Best Things I've Told My Super Gullible Boyfriend

In order of how proud of them I am:
  1. 1.
    The British pronounce the silent-K
    I grew up in in the UK, and my boyfriend very much did not. I called it the "semi-silent K" and added some pretty impressive linguistic jargon to explain why is was the right way to pronounce it. He walked around saying "I k-no" and "I need a k-nayf" for a week. I gave up when he very innocently said: "we've been here a week and I haven't heard anyone else pronounce the word 'know' properly". After a fit of laughing hysterically. Obviously.
  2. 2.
    Isis organise Islamic Art tours around the National Gallery in London
    Isis is also (among many other less infamous reasons) the name of the river running through Oxford, and many tour guides in the area are named after it. We were sitting on the steps of the Gallery and there was a group of people being shepherded in wearing red ISIS T-shirts.

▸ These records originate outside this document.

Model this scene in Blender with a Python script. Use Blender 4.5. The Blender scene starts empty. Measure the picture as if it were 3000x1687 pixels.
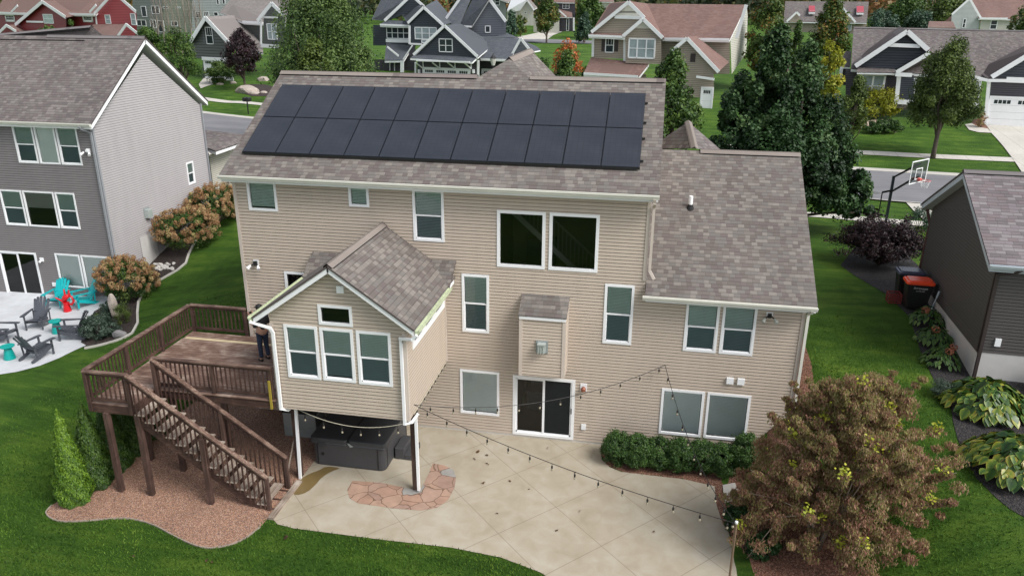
import math, random
# ---------------------------------------------------------------- camera numbers and terrain
F_PX=2236.002; _pi,_ya,_ro=map(math.radians,(19.940,-10.295,0.379)); CAM=(0.0,-20.979,12.769)
_W=(math.sin(_ya)*math.cos(_pi),math.cos(_ya)*math.cos(_pi),-math.sin(_pi))
_r=(math.cos(_ya),-math.sin(_ya),0)
_u=(_r[1]*_W[2]-_r[2]*_W[1],_r[2]*_W[0]-_r[0]*_W[2],_r[0]*_W[1]-_r[1]*_W[0])
_R=tuple(_r[i]*math.cos(_ro)+_u[i]*math.sin(_ro) for i in range(3))
_U=tuple(-_r[i]*math.sin(_ro)+_u[i]*math.cos(_ro) for i in range(3))
def ray(px,py):
    a=(px-1500)/F_PX;b=(843.5-py)/F_PX
    return tuple(_W[i]+a*_R[i]+b*_U[i] for i in range(3))
def at(px,py,dep):
    d=ray(px,py);return tuple(CAM[i]+d[i]*dep for i in range(3))
XS=[-70,-30,-24,-21,-16,-12.6,-9,3.1,4.8,8,14,30,70]
TT=[(-30,[2,1,.8,.3,0,0,0,0,.2,1.0,1.2,1.6,2]),
(-12,[1,.5,.4,0,0,0,0,0,.25,1.1,1.3,1.6,2]),
(-6,[1,.5,.45,.2,0,0,0,0,.45,1.6,1.9,2,2]),
(-3,[1,.5,.5,.45,0,0,0,0,.9,2.05,2.3,2.3,2.3]),
(-1,[1,.5,.5,.5,.1,0,0,0,1.4,2.25,2.35,2.4,2.4]),
(0,[1,.5,.5,.5,.35,0,0,0,2.2,2.35,2.4,2.4,2.4]),
(2,[1,.5,.5,.5,1.2,1.1,0,0,2.5,2.42,2.4,2.4,2.4]),
(4,[1,.5,.5,.55,1.9,2.1,2,2,2.6,2.62,2.7,2.7,2.7]),
(6,[1,.5,.5,.8,2.2,2.5,2.5,2.5,2.7,2.85,2.95,2.95,2.95]),
(9,[1.5,1,1.5,2.0,2.6,2.7,2.7,2.7,2.75,2.88,2.95,2.95,2.95]),
(14,[3,3,3,3.0,3,2.9,2.8,2.8,2.8,2.8,2.8,2.8,2.8]),
(20,[4.3,3.6,3.3,3.2,3.1,3,2.9,2.8,2.8,2.8,2.8,2.8,2.8]),
(26,[4.4,3.7,3.4,3.3,3.1,3,2.9,2.8,2.8,2.8,2.8,2.8,2.8]),
(33,[4.4,3.8,3.5,3.4,3.2,3.1,3,2.9,2.9,2.9,2.9,2.9,2.9]),
(45,[4.4,4.0,4.0,4.0,4.0,4.0,4.0,4.2,4.3,4.3,4.4,4.5,4.5]),
(62,[5.3,5.6,5.6,5.6,5.6,5.6,5.7,5.8,5.8,5.8,5.6,5.5,5.5]),
(90,[6.6,6.4,6.4,6.4,6.4,6.4,6.4,6.5,6.5,6.6,6.8,7,7]),
(140,[8,7,6.9,6.8,6.8,6.8,6.8,7,7.2,7.4,7.8,8.5,8.5]),
(250,[10.5]*13),(450,[15]*13),(900,[24]*13)]
YS=[t[0] for t in TT]
def _bil(x,y):
    x=min(max(x,XS[0]),XS[-1]);y=min(max(y,YS[0]),YS[-1])
    i=0
    while i<len(XS)-2 and x>XS[i+1]: i+=1
    j=0
    while j<len(YS)-2 and y>YS[j+1]: j+=1
    a=(x-XS[i])/(XS[i+1]-XS[i]);b=(y-YS[j])/(YS[j+1]-YS[j])
    A=TT[j][1];B_=TT[j+1][1]
    return (A[i]*(1-a)+A[i+1]*a)*(1-b)+(B_[i]*(1-a)+B_[i+1]*a)*b
def zt(x,y):
    r=.5 if y<30 else 3
    s=0
    for dx in (-r,0,r):
        for dy in (-r,0,r): s+=_bil(x+dx,y+dy)
    return s/9
def G(px,py,off=0):
    d=ray(px,py);t=8.0;p=None
    while t<600:
        x=CAM[0]+d[0]*t;y=CAM[1]+d[1]*t;z=CAM[2]+d[2]*t
        if z<=zt(x,y)+off:
            lo,hi=t-(.25 if t<60 else 1.5),t
            for _ in range(14):
                m=(lo+hi)/2
                if CAM[2]+d[2]*m<=zt(CAM[0]+d[0]*m,CAM[1]+d[1]*m)+off: hi=m
                else: lo=m
            return (CAM[0]+d[0]*hi,CAM[1]+d[1]*hi,CAM[2]+d[2]*hi)
        t+=.25 if t<60 else 1.5
    return (x,y,z)
def z1(x,y):return (x/2.576,y/2.576)
def z2(x,y):return (1000+x/2.576,y/2.576)
def z3(x,y):return (2000+x/2.576,y/2.576)
def z4(x,y):return (x/2.576,560+y/2.576)
def z5(x,y):return (1000+x/2.576,560+y/2.576)
def z6(x,y):return (2000+x/2.576,560+y/2.576)
def z7(x,y):return (x/2.556,1120+y/2.556)
def z8(x,y):return (1000+x/2.556,1120+y/2.556)
def z9(x,y):return (2000+x/2.556,1120+y/2.556)
# ---------------------------------------------------------------- scene, materials, mesh helpers
import bpy, bmesh
import numpy as np
from mathutils import Vector, Matrix
from mathutils.geometry import delaunay_2d_cdt
R=math.radians
random.seed(7); rng=np.random.default_rng(7)
scn=bpy.context.scene; COL=scn.collection
MATS={}
def nt(name):
    m=bpy.data.materials.new(name); m.use_nodes=True; n=m.node_tree
    b=n.nodes['Principled BSDF']; b.inputs['Roughness'].default_value=.7
    MATS[name]=m
    return m,n,b
class NT:
    "tiny node helper"
    def __init__(s,n): s.n=n
    def nd(s,t,**k):
        o=s.n.nodes.new(t)
        for a,v in k.items():
            if a.startswith('i_'): o.inputs[a[2:].replace('_',' ')].default_value=v
            else: setattr(o,a,v)
        return o
    def lk(s,a,b): s.n.links.new(a,b)
    def math(s,op,a,b=None,c=None):
        o=s.n.nodes.new('ShaderNodeMath');o.operation=op
        for i,v in enumerate((a,b,c)):
            if v is None: continue
            if hasattr(v,'node'): s.lk(v,o.inputs[i])
            else: o.inputs[i].default_value=v
        return o.outputs[0]
    def noise(s,vec,scale,detail=3,rough=.55,dist=0):
        o=s.nd('ShaderNodeTexNoise');o.inputs['Scale'].default_value=scale;o.inputs['Detail'].default_value=detail
        o.inputs['Roughness'].default_value=rough;o.inputs['Distortion'].default_value=dist
        if vec is not None: s.lk(vec,o.inputs['Vector'])
        return o.outputs['Fac']
    def ramp(s,fac,stops,interp='LINEAR'):
        o=s.nd('ShaderNodeValToRGB');cr=o.color_ramp;cr.interpolation=interp
        while len(cr.elements)<len(stops): cr.elements.new(.5)
        for e,(p,c) in zip(cr.elements,stops): e.position=p;e.color=(*c,1)
        s.lk(fac,o.inputs['Fac']);return o.outputs['Color']
    def mix(s,fac,a,b,mode='MIX'):
        o=s.nd('ShaderNodeMix',data_type='RGBA',blend_type=mode)
        for i,v in ((0,fac),(6,a),(7,b)):
            if hasattr(v,'node'): s.lk(v,o.inputs[i])
            else: o.inputs[i].default_value=v if i==0 else (*v,1)
        return o.outputs[2]
    def scale(s,vec,v):
        o=s.nd('ShaderNodeMapping');o.inputs['Scale'].default_value=v;s.lk(vec,o.inputs['Vector']);return o.outputs[0]
    def rot(s,vec,a,v=(1,1,1)):
        o=s.nd('ShaderNodeMapping');o.inputs['Rotation'].default_value=(0,0,a);o.inputs['Scale'].default_value=v;s.lk(vec,o.inputs['Vector']);return o.outputs[0]
    def bump(s,h,b,strength=.3,dist=.01):
        o=s.nd('ShaderNodeBump');o.inputs['Strength'].default_value=strength;o.inputs['Distance'].default_value=dist
        s.lk(h,o.inputs['Height']);s.lk(o.outputs[0],b.inputs['Normal'])
    def pos(s): return s.nd('ShaderNodeNewGeometry').outputs['Position']
    def uv(s): return s.nd('ShaderNodeTexCoord').outputs['UV']
def mat_plain(name,col,rough=.6,var=.12,scale=6,metal=0,bump=0,spec=.5,coat=0):
    m,n,b=nt(name);h=NT(n);p=h.pos()
    f=h.noise(p,scale,4); f2=h.noise(p,scale*.13,2)
    s=h.math('ADD',h.math('MULTIPLY',f,.6),h.math('MULTIPLY',f2,.4))
    c=h.ramp(s,[(.3,tuple(x*(1-var) for x in col)),(.7,tuple(min(1,x*(1+var)) for x in col))])
    h.lk(c,b.inputs['Base Color']);b.inputs['Roughness'].default_value=rough;b.inputs['Metallic'].default_value=metal
    b.inputs['Specular IOR Level'].default_value=spec;b.inputs['Coat Weight'].default_value=coat
    if bump: h.bump(f,b,bump)
    return m
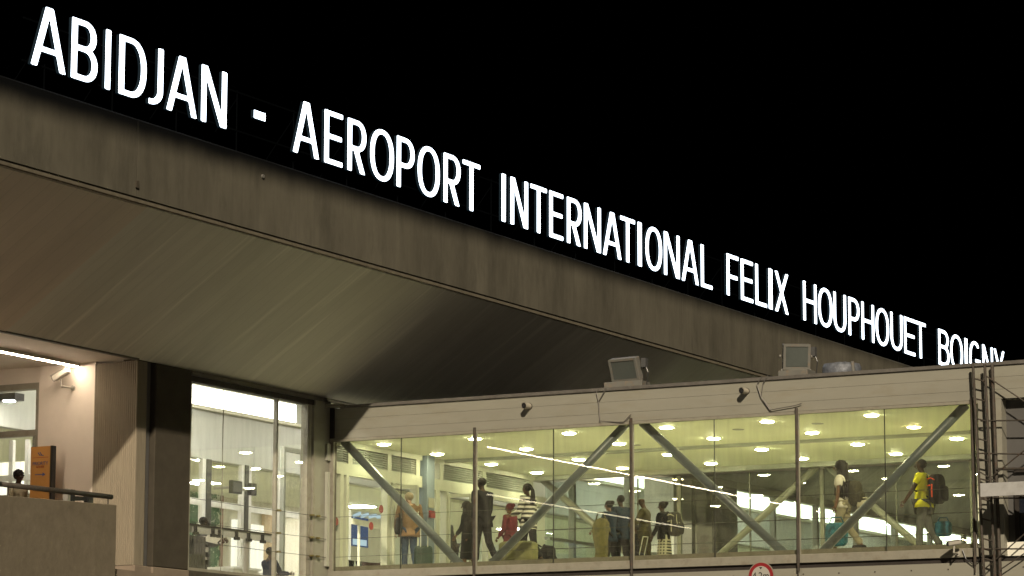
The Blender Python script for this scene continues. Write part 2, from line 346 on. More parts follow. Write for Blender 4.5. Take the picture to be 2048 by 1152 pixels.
# ------------------------------------------------------------------ door wall in the recess
DW = YR+.06
xl = -39.5
def frame(mb, x0, x1, z0, z1, t=.07, y0=None, y1=None):
    pass
dz1, dz2 = 8.98, 9.06
z_tr1 = at(40, 771, 'y', DW).z; z_tr2 = at(40, 863, 'y', DW).z
dr = thing('glass_entrance', 'grey framed glass doors behind the balcony rail, left of the white wall', 'glass door', (xw0-1.2, DW, 5.32))
MB().box(xl, xw0, DW-.02, DW+.16, z_tr1-.09, z_tr1+.03).box(xl, xw0-.08, DW, DW+.12, z_tr2-.10, z_tr2+.02).box(xw0-.08, xw0-.003, DW-.015, DW+.13, 5.32, z_tr1-.09).box(xl, xw0-.08, DW, DW+.1, 5.32, 5.5).build('frame', 'frame_cream', dr)
MB().box(xl, xw0, DW+.03, DW+.06, z_tr1+.03, 9.42).build('upper_panel', 'render_white', dr)
MB().box(xl, xw0-.08, DW+.05, DW+.062, z_tr2+.02, z_tr1-.09).build('pane', 'glass_window', dr)
MB().box(xl, xw0-.08, DW+.05, DW+.062, 5.5, z_tr2-.10).build('pane', 'glass_window', dr)
fx = Xof(64, DW)
lf = MB().box(fx-.05, fx, DW+.07, DW+.12, 5.5, z_tr2-.1).box(fx-1.1, fx-1.05, DW+.07, DW+.12, 5.5, z_tr2-.1).box(fx-1.1, fx, DW+.07, DW+.12, 6.9, 7.0).build('door_leaf', 'door_frame', dr)
h = MB().tube((xw0-.045, DW-.10, 7.72), (xw0-.045, DW-.10, 7.9), .015).tube((xw0-.045, DW-.015, 7.74), (xw0-.045, DW-.10, 7.74), .012).tube((xw0-.045, DW-.015, 7.88), (xw0-.045, DW-.10, 7.88), .012).build('handle', 'alu', dr)

# ------------------------------------------------------------------ strip light on the recess ceiling
sl = thing('strip_light', 'long warm linear lamp glowing under the balcony ceiling', 'strip light', (-35, 36, 9.4))
MB().box(-35.06, -34.94, 27.0, YR-.02, 9.35, 9.42).build('housing', 'alu', sl)
MB().box(-35.022, -34.978, 27.02, YR-.04, 9.335, 9.35).build('diffuser', 'strip_glow', sl)

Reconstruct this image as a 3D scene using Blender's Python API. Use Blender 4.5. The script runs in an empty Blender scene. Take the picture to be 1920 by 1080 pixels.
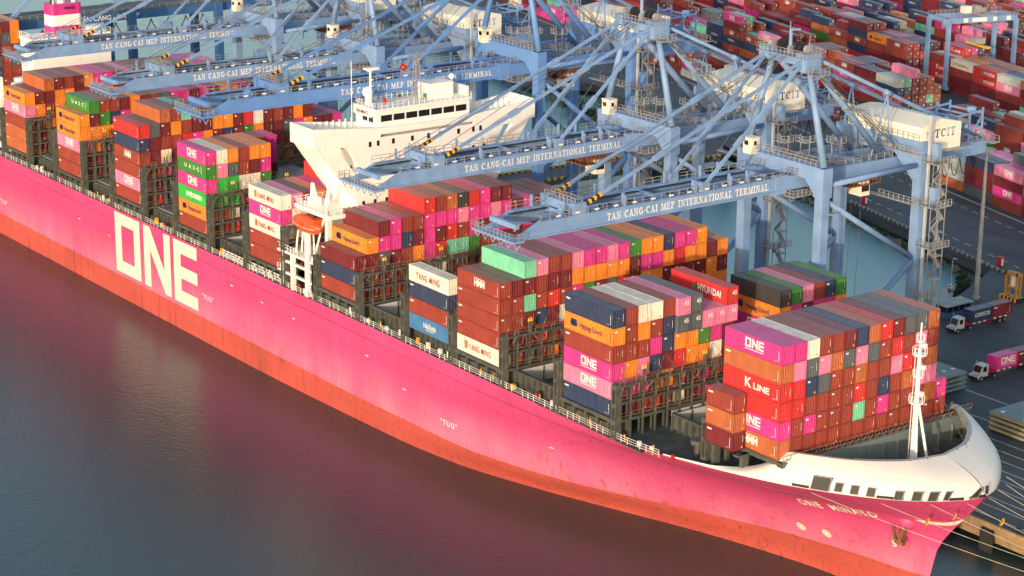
import bpy, math, random
import numpy as np
from mathutils import Vector, Matrix

# ---------------------------------------------------------------- camera, light, exposure
scene = bpy.context.scene
COL = scene.collection
CAMP = (238.3419009966, -196.4454246441, 113.9633287378)
YAW, PITCH, ROLL, FPX = 2.502763238737, 0.2927919403337, 0.009363997664, 3953.827918369
_cy, _sy = math.cos(YAW), math.sin(YAW)
FWD = Vector((_cy*math.cos(PITCH), _sy*math.cos(PITCH), -math.sin(PITCH)))
_R = Vector((_sy, -_cy, 0.0)); _U = _R.cross(FWD)
RGT = _R*math.cos(ROLL)+_U*math.sin(ROLL); UPV = -_R*math.sin(ROLL)+_U*math.cos(ROLL)
cd = bpy.data.cameras.new('camera'); cam = bpy.data.objects.new('camera', cd); COL.objects.link(cam)
cam.matrix_world = Matrix(((RGT.x,UPV.x,-FWD.x,CAMP[0]),(RGT.y,UPV.y,-FWD.y,CAMP[1]),(RGT.z,UPV.z,-FWD.z,CAMP[2]),(0,0,0,1)))
cd.sensor_width = 36.0; cd.lens = FPX/1920*36.0; cd.clip_start = 1.0; cd.clip_end = 20000
scene.camera = cam
SUN_EL = math.radians(9.0); SUN_AZ = math.atan2(0.55, -0.835)     # from the bow side of the river
sdir = Vector((math.sin(SUN_AZ)*math.cos(SUN_EL), math.cos(SUN_AZ)*math.cos(SUN_EL), math.sin(SUN_EL)))
sl = bpy.data.lights.new('sun', 'SUN'); sl.energy = 1.5; sl.angle = math.radians(0.6); sl.color = (0.85, 0.69, 0.53)
so = bpy.data.objects.new('sun', sl); COL.objects.link(so); so.rotation_euler = (-sdir).to_track_quat('-Z', 'Y').to_euler()
world = bpy.data.worlds.new('World'); scene.world = world; world.use_nodes = True
wn = world.node_tree.nodes; wn.clear()
sky = wn.new('ShaderNodeTexSky'); sky.sky_type = 'NISHITA'; sky.sun_disc = False
sky.sun_elevation = SUN_EL; sky.sun_rotation = SUN_AZ; sky.air_density = 1.0; sky.dust_density = 2.0; sky.ozone_density = 1.0
bg = wn.new('ShaderNodeBackground'); bg.inputs['Strength'].default_value = 0.15
wo = wn.new('ShaderNodeOutputWorld')
world.node_tree.links.new(sky.outputs[0], bg.inputs[0]); world.node_tree.links.new(bg.outputs[0], wo.inputs[0])
scene.view_settings.view_transform = 'Standard'; scene.view_settings.look = 'None'
scene.view_settings.exposure = 1.08; scene.view_settings.gamma = 1.0
rnd = random.Random(7)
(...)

It got the best reaction by far (white-as-a-sheet and insisting we leave, immediately) but it's not first on the list as it wasn't particularly ingenious.
  3. 3.
    I've put Marmite in every meal I have ever made him
    He really hates Marmite. Really really. He cooks for us all the time now.
  4. 4.
    That if you get a First Class at university, the Queen presents you your degree certificate
    I was running out of ways to convince him to do his Masters in London
  5. 5.
    That I taught our dog to whistle
    I then recorded him trying to get her to do it again. Priceless.